From April 1, 2025, all central government employees (except the armed forces) will get the option to choose from two pension schemes — the National Pension System (NPS) and the Unified Pension Scheme (UPS). The NPS, which was launched in January 2004, replaced the Old Pension Scheme (OPS), and covers all departments under the central government. On the other hand, UPS is a new pension scheme recently announced by the government, which will come into effect from April 2025.
NPS vs UPS: Key differences and features
NPS is a market-based investment scheme in which the returns depend on the market condition. In contrast, UPS is a guaranteed pension scheme, which has lower risk due to government protection and the employer (government) contribution is higher than NPS.
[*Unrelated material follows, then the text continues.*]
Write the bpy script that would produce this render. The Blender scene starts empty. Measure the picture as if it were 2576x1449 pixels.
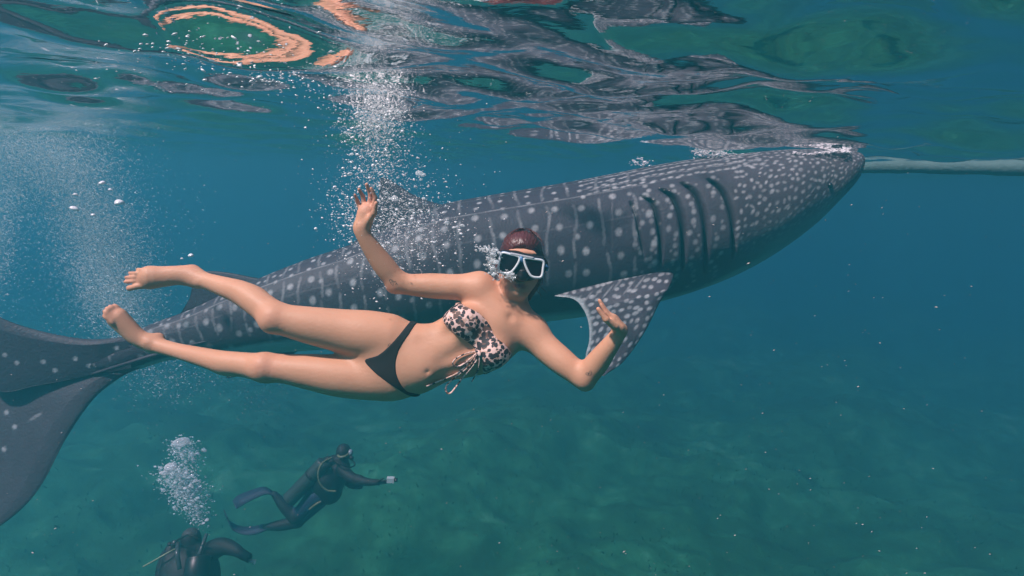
import bpy, math, random
import numpy as np
from mathutils import Vector, Matrix
random.seed(4); rng = np.random.default_rng(7)
R = math.radians
sc = bpy.context.scene
col = sc.collection

# ------------------------------------------------------------------ camera
F = 1535.0                      # focal length in units of a 2576 px wide frame
cam = bpy.data.cameras.new('camera'); cam.sensor_width = 36; cam.lens = 36*F/2576
cam.clip_start = .02; cam.clip_end = 400
cam_o = bpy.data.objects.new('camera', cam); col.objects.link(cam_o)
cam_o.matrix_world = (Matrix.Translation((0, 0, -.30)) @ Matrix.Rotation(R(90-10.1), 4, 'X') @ Matrix.Rotation(R(2.0), 4, 'Z'))
sc.camera = cam_o
CM = np.array(cam_o.matrix_world)
# ------------------------------------------------------------------ light
w = bpy.data.worlds.new('World'); sc.world = w; w.use_nodes = True
nt = w.node_tree; bg = nt.nodes['Background']
sky = nt.nodes.new('ShaderNodeTexSky'); sky.sky_type = 'NISHITA'; sky.sun_disc = False
L = Vector((.44, .38, -.81)).normalized()         # the way the sunlight travels
sky.sun_elevation = math.asin(-L.z); sky.sun_rotation = math.atan2(-L.x, -L.y)
nt.links.new(sky.outputs[0], bg.inputs[0]); bg.inputs[1].default_value = .15
sun = bpy.data.lights.new('sun', 'SUN'); sun.energy = 5; sun.angle = R(3); sun.color = (1, .95, .88)
sun_o = bpy.data.objects.new('sun', sun); col.objects.link(sun_o)
sun_o.rotation_euler = L.to_track_quat('-Z', 'Y').to_euler()
sc.view_settings.view_transform = 'Standard'; sc.view_settings.look = 'None'
sc.view_settings.gamma = 1; sc.view_settings.exposure = 0.42; sc.view_settings.use_curve_mapping = False
cy = sc.cycles
cy.max_bounces = 8; cy.diffuse_bounces = 2; cy.glossy_bounces = 3; cy.transmission_bounces = 4
cy.volume_bounces = 2; cy.transparent_max_bounces = 12; cy.caustics_reflective = False; cy.caustics_refractive = False
cy.use_denoising = True; cy.sample_clamp_indirect = 4

# ------------------------------------------------------------------ helpers
def P(px, py, d):
    """point in the camera-aligned frame (right, up, away) in metres"""
    return np.array([(px-1288)/F*d, -(py-724.5)/F*d, d])
def W(p):
    p = np.atleast_2d(np.asarray(p, float))
    q = np.stack([p[:, 0], p[:, 1], -p[:, 2]], 1)
    return q @ CM[:3, :3].T + CM[:3, 3]
def Wp(px, py, d): return W(P(px, py, d))[0]
def mesh(name, v, faces, mat, parent=None, smooth=True, attrs=None, origin=None):
    v = np.asarray(v, np.float32)
    if parent is not None: org = np.array(parent['_o'])
    else: org = np.asarray(origin if origin is not None else v.mean(0), float)
    me = bpy.data.meshes.new(name)
    v = (v - org).astype(np.float32)
    if isinstance(faces, np.ndarray):
        n = faces.shape[1]
        me.vertices.add(len(v)); me.vertices.foreach_set('co', v.ravel())
        me.loops.add(faces.size); me.loops.foreach_set('vertex_index', faces.astype(np.int32).ravel())
        me.polygons.add(len(faces)); me.polygons.foreach_set('loop_start', np.arange(0, faces.size, n, dtype=np.int32))
        me.update(calc_edges=True); me.validate()
    else:
        me.from_pydata(v.tolist(), [], faces); me.update()
    if smooth: me.polygons.foreach_set('use_smooth', np.ones(len(me.polygons), bool))
    for k, a in (attrs or {}).items():
        at = me.attributes.new(k, 'FLOAT', 'POINT'); at.data.foreach_set('value', np.asarray(a, np.float32))
    if mat: me.materials.append(mat)
    o = bpy.data.objects.new(name, me); col.objects.link(o)
    if parent is not None: o.parent = parent; 
    else: o.location = org
    o['_o'] = org.tolist() if parent is None else parent['_o']
    return o
def empty(name, loc, label, cat, group=None):
    o = bpy.data.objects.new(name, None); o.empty_display_size = .1; col.objects.link(o)
    o.location = loc; o['_o'] = [float(x) for x in loc]; tag(o, label, cat, group); return o
def tag(o, label=None, cat=None, group=None, kind=None):
    if label: o['label'] = label
    if cat: o['category'] = cat
    if group: o['group'] = group
    if kind: o['kind'] = kind
    return o
def grid_faces(nu, nv, wrap=False, off=0):
    i = np.arange(nu-1)[:, None]; j = np.arange(nv if wrap else nv-1)[None, :]; j2 = (j+1) % nv
    return (np.stack(np.broadcast_arrays(i*nv+j, i*nv+j2, (i+1)*nv+j2, (i+1)*nv+j), -1).reshape(-1, 4)+off)
def spline(pts, n, closed=False):
    """Catmull-Rom through pts (any dimension)"""
    p = np.asarray(pts, float)
    if closed: p = np.vstack([p[-1], p, p[0], p[1]])
    else: p = np.vstack([2*p[0]-p[1], p, 2*p[-1]-p[-2]])
    m = len(p)-3; t = np.linspace(0, m, n, endpoint=not closed); i = np.minimum(t.astype(int), m-1); f = (t-i)[:, None]
    a, b, c, d = p[i], p[i+1], p[i+2], p[i+3]
    return .5*((2*b)+(c-a)*f+(2*a-5*b+4*c-d)*f**2+(3*b-a-3*c+d)*f**3)
def tube(pts, rad, n=8, cap=True, flat=None):
    """tube along 3D points, returns verts, faces (list)"""
    p = np.asarray(pts, float); m = len(p); rad = np.broadcast_to(rad, (m,))
    t = np.gradient(p, axis=0); t /= np.linalg.norm(t, axis=1)[:, None]+1e-9
    up = np.array([0, 0, 1.]) if abs(t[0][2]) < .9 else np.array([1., 0, 0])
    vs = []; nrm = np.cross(t[0], up); nrm /= np.linalg.norm(nrm)
    for i in range(m):
        nrm = nrm - t[i]*nrm.dot(t[i]); nrm /= np.linalg.norm(nrm)+1e-9
        bi = np.cross(t[i], nrm)
        for k in range(n):
            a = 2*math.pi*k/n; vs.append(p[i]+rad[i]*(math.cos(a)*nrm+(flat or 1)*math.sin(a)*bi))
    fs = [tuple(q) for q in grid_faces(m, n, True).tolist()]
    if cap: fs.append(tuple(range(n))[::-1]); fs.append(tuple(range((m-1)*n, m*n)))
    return np.array(vs), fs
def join(parts):
    vs, fs, o = [], [], 0
    for v, f in parts:
        vs.append(v); fs += [tuple(int(i)+o for i in q) for q in f]; o += len(v)
    return np.vstack(vs), fs

class Nt:
    def __init__(s, name):
        s.m = bpy.data.materials.new(name); s.m.use_nodes = True; s.t = s.m.node_tree
        s.b = s.t.nodes['Principled BSDF']; s.out = s.t.nodes['Material Output']
    def n(s, typ, **kw):
        x = s.t.nodes.new('ShaderNode'+typ)
        for k, v in kw.items():
            if k[0]=='i' and k[1:].isdigit(): x.inputs[int(k[1:])].default_value = v
            else: setattr(x, k, v)
        return x
    def l(s, a, b): s.t.links.new(a, b)
    def attr(s, name): return s.n('Attribute', attribute_name=name).outputs['Fac']
    def math(s, op, a, b=None):
        x = s.n('Math', operation=op)
        for i, v in enumerate((a, b)):
            if v is None: continue
            if isinstance(v, (int, float)): x.inputs[i].default_value = v
            else: s.l(v, x.inputs[i])
        return x.outputs[0]
    def mix(s, f, a, b):
        x = s.n('Mix', data_type='RGBA')
        for i, v in ((0, f), (6, a), (7, b)):
            if isinstance(v, (int, float)): x.inputs[i].default_value = v
            elif isinstance(v, tuple): x.inputs[i].default_value = (*v, 1)
            else: s.l(v, x.inputs[i])
        return x.outputs[2]
    def noise(s, scale, detail=3, vec=None, out=0, rough=.5, dist=0):
        x = s.n('TexNoise'); x.inputs['Scale'].default_value = scale; x.inputs['Detail'].default_value = detail
        x.inputs['Roughness'].default_value = rough; x.inputs['Distortion'].default_value = dist
        if vec is None: vec = s.coord()
        s.l(vec, x.inputs['Vector']); return x.outputs[out]
    def coord(s):
        if not hasattr(s, '_c'): s._c = s.n('TexCoord').outputs['Object']
        return s._c
    def ramp(s, f, stops):
        x = s.n('ValToRGB'); e = x.color_ramp.elements
        while len(e) < len(stops): e.new(.5)
        for q, (p, c) in zip(e, stops): q.position = p; q.color = (c, c, c, 1) if isinstance(c, (int, float)) else (*c, 1)
        s.l(f, x.inputs[0]); return x.outputs[0]
    def bump(s, h, dist, strength=1):
        x = s.n('Bump'); x.inputs['Distance'].default_value = dist; x.inputs['Strength'].default_value = strength
        s.l(h, x.inputs['Height']); s.l(x.outputs[0], s.b.inputs['Normal']); return x
    def base(s, c, rough=.5, **kw):
        if isinstance(c, tuple): s.b.inputs['Base Color'].default_value = (*c, 1)
        else: s.l(c, s.b.inputs['Base Color'])
        s.b.inputs['Roughness'].default_value = rough
        for k, v in kw.items(): s.b.inputs[k.replace('_', ' ')].default_value = v
        return s.m
def plain(name, c, rough=.5, var=.12, scale=30, **kw):
    k = Nt(name); c2 = tuple(x*(1-var*2) for x in c)
    k.base(k.mix(k.noise(scale), c2, c), rough, **kw); return k.m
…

Under UPS, the government will contribute 18.5% of the sum of basic salary and dearness allowance (DA), while the employee’s contribution will be 10%, which is the same as NPS.
Pension guarantee:
There is no fixed pension guarantee in NPS, while UPS offers a guaranteed pension based on a percentage of the average basic salary.
Investment options:
Under NPS, one gets the option to invest in equity, debt and other market-linked funds, while UPS invests mainly in government bonds and safe instruments.
Employer contribution:
The government’s contribution in UPS is higher than NPS, which provides a stable pension after retirement.
Risk level:
Investment in NPS is market-linked, which makes it more risky, while UPS is a low-risk scheme, as it offers a fixed pension.
Now the question is, how much investment will have to be made in both the schemes to get a monthly pension of Rs 1 lakh? Let’s understand it in detail.
UPS: How to ensure Rs 1 lakh pension after 35 years of service
Suppose a person joins a government job on April 1, 2025 at the age of 25 and retires at the age of 60, that is, he served for 35 years.
If the average basic salary of the last 12 months before retirement is Rs 2 lakh per month, then under UPS, guaranteed pension will be available at the rate of 50%, that is, Rs 1 lakh per month.